Like a TV series—finish one, and you want the next episode. Not a 9-hour movie with no bathroom break.
Charge 10x more
Courses are great. But some people need handholding.
That’s where coaching comes in.
The simplest offer I ever created? Monthly coaching at a fixed fee.
No fancy funnel. No slides. No 97-email autoresponder.
Just: pay here, and let's meet every week and solve your problem.
Simplest way to make $5k/month with 2-3 clients.
Now, charge 5x more
Truth is, people don’t want your knowledge.
They want the result.
That’s where done-for-you services come in. You stop teaching them how to fish—and just hand them the damn fish.
Most people are overwhelmed. They’re tired. They’re juggling five tools, twelve tabs, three ideas, and zero time. They want it off their plate.
So you give them that.
I'm currently not offering done-for-you services because I am happy with the business I’ve built for myself.
But in my world, it might look like SEO as a service. Not a course. Not a call. Just: I’ll do the keyword research, map the content, and write it for you so that your website starts ranking.

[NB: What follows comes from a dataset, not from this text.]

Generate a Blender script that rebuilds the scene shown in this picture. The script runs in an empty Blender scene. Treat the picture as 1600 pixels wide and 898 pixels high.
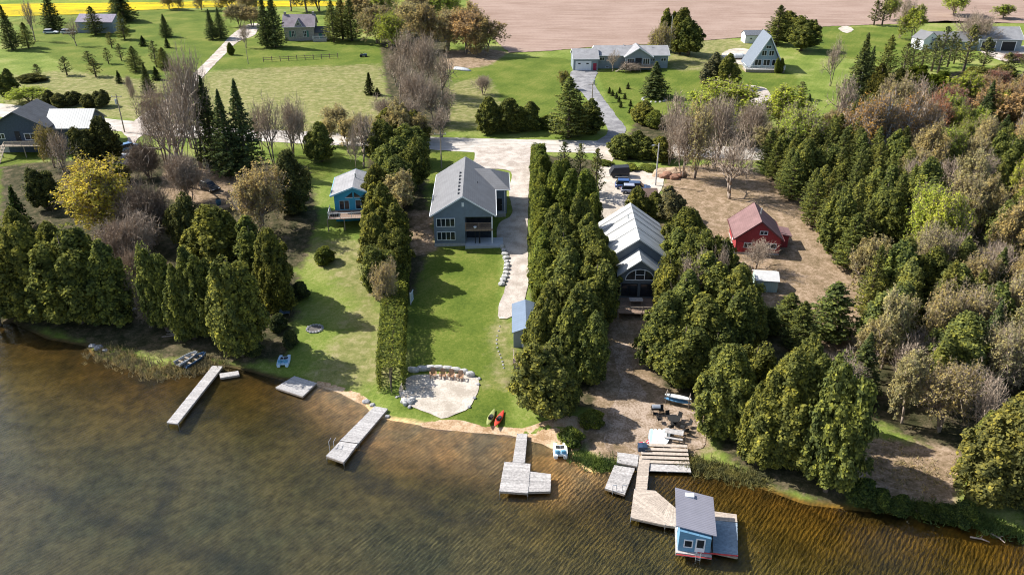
import bpy, bmesh, math, random
import numpy as np
from mathutils import Vector, Matrix
R=math.radians
scene=bpy.context.scene
col=scene.collection
# ---------------- camera ----------------
F=1244.; PIT=R(28); CH=55.
cam=bpy.data.cameras.new('camera'); co=bpy.data.objects.new('camera',cam); col.objects.link(co)
co.location=(0,0,CH); co.rotation_euler=(math.pi/2-PIT,0,0)
cam.sensor_width=36; cam.lens=F/1600*36; cam.clip_end=5000; cam.clip_start=.5
scene.camera=co
# ---------------- sky, sun, exposure ----------------
SUN_EL=R(41); SHDIR=Vector((math.cos(R(-19)),math.sin(R(-19))))   # direction in which shadows fall
wd=bpy.data.worlds.new("World"); scene.world=wd; wd.use_nodes=True
wn=wd.node_tree.nodes; bg=wn['Background']; sk=wn.new('ShaderNodeTexSky')
sk.sky_type='NISHITA'; sk.sun_disc=False; sk.sun_elevation=SUN_EL
sk.sun_rotation=math.atan2(-SHDIR.x,-SHDIR.y)
sk.air_density=1.0; sk.dust_density=1.5; sk.ozone_density=1.0
wd.node_tree.links.new(sk.outputs[0],bg.inputs[0]); bg.inputs[1].default_value=0.10
sl=bpy.data.lights.new('sun','SUN'); sl.energy=4.6; sl.angle=R(.53); sl.color=(1,.965,.91)
so=bpy.data.objects.new('sun',sl); col.objects.link(so)
dirv=Vector((SHDIR.x*math.cos(SUN_EL),SHDIR.y*math.cos(SUN_EL),-math.sin(SUN_EL)))
so.rotation_euler=dirv.to_track_quat('-Z','Y').to_euler(); so.location=(-80,60,120)
scene.view_settings.view_transform='Standard'; scene.view_settings.look='None'
scene.view_settings.exposure=0.88; scene.view_settings.gamma=1
scene.cycles.transparent_max_bounces=16
scene.cycles.max_bounces=6
scene.cycles.pixel_filter_type='BLACKMAN_HARRIS'; scene.cycles.filter_width=1.05
# ---------------- measuring helpers (where on the ground a thing stands) ----------------
cP,sP=math.cos(PIT),math.sin(PIT)
def Wz(u,v,z):
    a=(u-800)/F;b=(v-449)/F
    dx,dy,dz=a,cP-b*sP,-sP-b*cP
    t=(z-CH)/dz
    return (dx*t,dy*t,z)
SHPX=[(-900,470),(-300,495),(0,507),(22,500),(45,512),(80,528),(138,538),(152,556),(200,574),(250,591),(300,580),(350,568),(392,577),(432,588),(495,599),(530,609),(575,630),(590,648),(625,655),(680,664),(740,670),(800,674),(835,684),(868,697),(900,706),(918,732),(950,735),(975,728),(1030,722),(1075,730),(1130,742),(1200,762),(1260,784),(1300,788),(1400,800),(1500,815),(1600,838),(1900,880),(2600,900)]
SH=np.array([Wz(u,v,0)[:2] for u,v in SHPX])
def seg_dist(X,Y,P,closed=False):
    d=np.full(X.shape,1e9)
    n=len(P)
    for i in range(n if closed else n-1):
        a=P[i];b=P[(i+1)%n];e=b-a;L=e@e
        if L<1e-9: continue
        t=np.clip(((X-a[0])*e[0]+(Y-a[1])*e[1])/L,0,1)
        d=np.minimum(d,np.hypot(X-a[0]-t*e[0],Y-a[1]-t*e[1]))
    return d
def shore(X,Y):
    X=np.asarray(X,float);Y=np.asarray(Y,float)
    d=seg_dist(X,Y,SH)
    return np.where(Y>np.interp(X,SH[:,0],SH[:,1]),d,-d)
def sstep(x,a,b):
    t=np.clip((x-a)/(b-a),0,1);return t*t*(3-2*t)
def height(X,Y):
    d=shore(X,Y)
    land=.04+.36*sstep(d,0,2.2)+2.7*sstep(d,6,75)
    wat=np.maximum(-.065*np.maximum(-d,0),-1.6)+.04*np.exp(d)
    return np.where(d>0,land,wat)
def hgt(x,y): return float(height(np.array([x]),np.array([y]))[0])
def W(u,v):
    z=1.
    for _ in range(6):
        p=Wz(u,v,z); z=hgt(p[0],p[1])
    p=Wz(u,v,z); return Vector((p[0],p[1],z))
def hz(y,v):
    k=(449-v)/F
    return CH+y*(k*cP-sP)/(cP+k*sP)
def scl(p): return F/(p[1]*cP-(p[2]-CH)*sP)      # photo pixels per metre at a place
def in_poly(X,Y,P):
    ins=np.zeros(X.shape,bool);n=len(P)
    for i in range(n):
        a=P[i];b=P[(i+1)%n]
        c=((a[1]>Y)!=(b[1]>Y))&(X<(b[0]-a[0])*(Y-a[1])/((b[1]-a[1]) if abs(b[1]-a[1])>1e-9 else 1e-9)+a[0])
        ins^=c
    return ins
def polyW(px): return np.array([tuple(W(u,v)[:2]) for u,v in px])
def sdf(X,Y,P):
    d=seg_dist(X,Y,P,True);return np.where(in_poly(X,Y,P),d,-d)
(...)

You’d be shocked how many people pay for that. Not because they can’t learn it. But because they don’t want to.
And it doesn’t have to be complicated. You probably already know how to do something that saves people time, stress, or energy. Package that. Put a price on it.
So if you’re good at doing the thing? Don’t just teach it. Sell it.
Now, stack 'em on top of each other to build your way to 6-figures
This is where it gets fun.
You stack the offers. And the whole machine starts printing.
Someone buys your course. It’s specific, helpful, and solves a problem. Now they trust you. And once trust is there, something funny happens—they want more.
More guidance. More feedback. More hands-on help.
So what do you do? You sell coaching. Or a service.
The course wasn’t the end. It was the front door.
That’s how 75% of my coaching clients found me—they bought something small first. Not through cold DMs. Through trust built on a real result.
Most creators only sell one thing. You? You build a staircase.
Each step is another way to help—at a deeper level, for a higher price.
Stack your offers so every product becomes a gateway to the next.
Let's finish here
Creating a $5k-a-month income stream with your writing won't happen overnight.
But if you follow this playbook, I can guarantee that it's going to be a hundred times easier.
Now, do with this playbook what you want.
Most people are just going to say "interesting" and binge-read other content. Without implementation.
I hope you won't be one of them.
Love this piece. Comes at the right time as I’m going to add in coaching services soon.
I come from the other direction.
I making $8-10k a month now on my digital products. And wanted to add in coaching to handhold some of my clients.
So this post comes at the right time.
Thanks! 🙏🏻
Enjoyed the read. It opened my eyes a lot.
I've been thinking about writing an ebook about my crypto journey so far.
Now, instead of writing an all encompassing book, I may do several smaller courses on how to do the things I've done.
- Might be better with several smaller courses, instead of one large course.
Thanks for writing this. Much appreciated!